The first of the public programme events to accompany the exhibition, Long time we’ve been working at Project Arts Centre, includes a screening of Adriana Monti’s Scuola senza fine (School Without End) with an introduction from Cinenova’s Charlotte Procter, and the launch of a new work from Soft Fiction Projects, made in association with Belfast Feminist Film School alumni.
Scuola senza fine (IT, 1983, 40 mins) was directed by Adriana Monti in collaboration with students from the worker-union-sponsored adult education ‘150 Hours’ secondary school diploma course, with whom she had been working for a year. The film shows how the experiment extended into the lives of women taking the course, most of whom were housewives. The work turns the curriculum’s question about the representation of women into the questions about the representation of themselves.

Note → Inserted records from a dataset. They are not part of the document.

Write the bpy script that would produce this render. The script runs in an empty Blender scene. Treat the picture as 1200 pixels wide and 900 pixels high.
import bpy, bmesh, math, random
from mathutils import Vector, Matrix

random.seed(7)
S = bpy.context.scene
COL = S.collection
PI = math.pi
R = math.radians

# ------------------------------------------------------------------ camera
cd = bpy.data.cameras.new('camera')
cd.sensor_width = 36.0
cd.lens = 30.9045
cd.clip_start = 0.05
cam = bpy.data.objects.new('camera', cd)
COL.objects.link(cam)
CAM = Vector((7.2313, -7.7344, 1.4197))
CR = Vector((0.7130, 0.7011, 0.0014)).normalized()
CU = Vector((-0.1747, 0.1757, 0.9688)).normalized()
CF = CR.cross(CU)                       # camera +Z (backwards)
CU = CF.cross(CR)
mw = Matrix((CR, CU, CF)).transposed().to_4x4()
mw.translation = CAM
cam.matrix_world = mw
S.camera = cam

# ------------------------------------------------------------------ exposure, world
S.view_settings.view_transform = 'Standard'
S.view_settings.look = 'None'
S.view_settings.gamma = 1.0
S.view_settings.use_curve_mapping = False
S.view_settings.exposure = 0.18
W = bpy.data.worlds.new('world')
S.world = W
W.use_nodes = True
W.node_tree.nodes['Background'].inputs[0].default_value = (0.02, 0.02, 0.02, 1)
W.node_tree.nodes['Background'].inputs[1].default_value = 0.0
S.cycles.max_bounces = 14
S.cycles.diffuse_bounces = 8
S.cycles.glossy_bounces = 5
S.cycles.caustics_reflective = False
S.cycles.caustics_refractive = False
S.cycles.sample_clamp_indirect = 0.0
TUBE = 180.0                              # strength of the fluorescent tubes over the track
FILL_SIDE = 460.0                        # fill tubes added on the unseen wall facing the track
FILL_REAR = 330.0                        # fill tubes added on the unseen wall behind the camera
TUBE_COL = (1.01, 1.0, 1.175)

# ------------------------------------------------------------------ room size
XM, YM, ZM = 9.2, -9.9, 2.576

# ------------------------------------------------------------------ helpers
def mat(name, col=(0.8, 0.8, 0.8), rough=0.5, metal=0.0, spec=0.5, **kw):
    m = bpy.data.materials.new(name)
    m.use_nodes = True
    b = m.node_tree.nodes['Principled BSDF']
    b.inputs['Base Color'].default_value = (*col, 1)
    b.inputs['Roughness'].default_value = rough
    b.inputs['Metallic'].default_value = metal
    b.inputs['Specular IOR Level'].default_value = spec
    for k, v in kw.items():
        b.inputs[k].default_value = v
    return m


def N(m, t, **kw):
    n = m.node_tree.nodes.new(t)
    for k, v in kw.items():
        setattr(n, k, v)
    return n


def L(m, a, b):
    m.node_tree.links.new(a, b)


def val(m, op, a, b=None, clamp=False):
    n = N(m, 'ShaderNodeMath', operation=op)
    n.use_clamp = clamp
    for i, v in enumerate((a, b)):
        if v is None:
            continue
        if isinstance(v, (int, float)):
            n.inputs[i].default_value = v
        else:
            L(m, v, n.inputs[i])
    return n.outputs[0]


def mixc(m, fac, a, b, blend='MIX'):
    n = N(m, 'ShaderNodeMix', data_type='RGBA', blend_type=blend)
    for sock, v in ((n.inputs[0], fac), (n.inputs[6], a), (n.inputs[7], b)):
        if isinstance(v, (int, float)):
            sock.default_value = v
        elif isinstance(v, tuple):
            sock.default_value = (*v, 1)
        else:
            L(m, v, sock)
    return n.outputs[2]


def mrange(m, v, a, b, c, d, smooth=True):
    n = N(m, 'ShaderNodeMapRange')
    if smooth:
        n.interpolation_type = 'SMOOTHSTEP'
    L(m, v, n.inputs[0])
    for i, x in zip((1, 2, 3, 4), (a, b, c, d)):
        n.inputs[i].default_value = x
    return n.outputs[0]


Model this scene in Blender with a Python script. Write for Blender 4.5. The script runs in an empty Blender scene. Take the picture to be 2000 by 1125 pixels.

Soft Fiction Projects is an initiative run by artists Alessia Cargnelli and Emily McFarland, dedicated to producing digital and printed matter on film and artist moving image culture. For Long time we’ve been working, they have collaborated with Belfast Feminist Film School, hosting a screening of Scuola senza fine followed by discussion group and workshop to co-create Riso-printed posters. Co-authors/participants were Isabella Koban, Laura Morgan, Sinéad Anya, Rachel Bunting, Gwen Stevenson, Jade O’Neill, Suzanne Barrett, Jan Uprichard, Oonagh Parish.
Charlotte Procter is a member of Cinenova and co-curator of Long time we’ve been working, along with Alice Butler of aemi and Project Arts Centre. She is an archivist, programmer and Collection & Archive Director at LUX, the UK’s most significant collection of artists’ moving image. In 2013 she joined the Cinenova Working Group, a collective formed to preserve and distribute the feminist film collection Cinenova.
Cinenova is a volunteer-run organisation preserving and distributing the work of feminist film and video makers.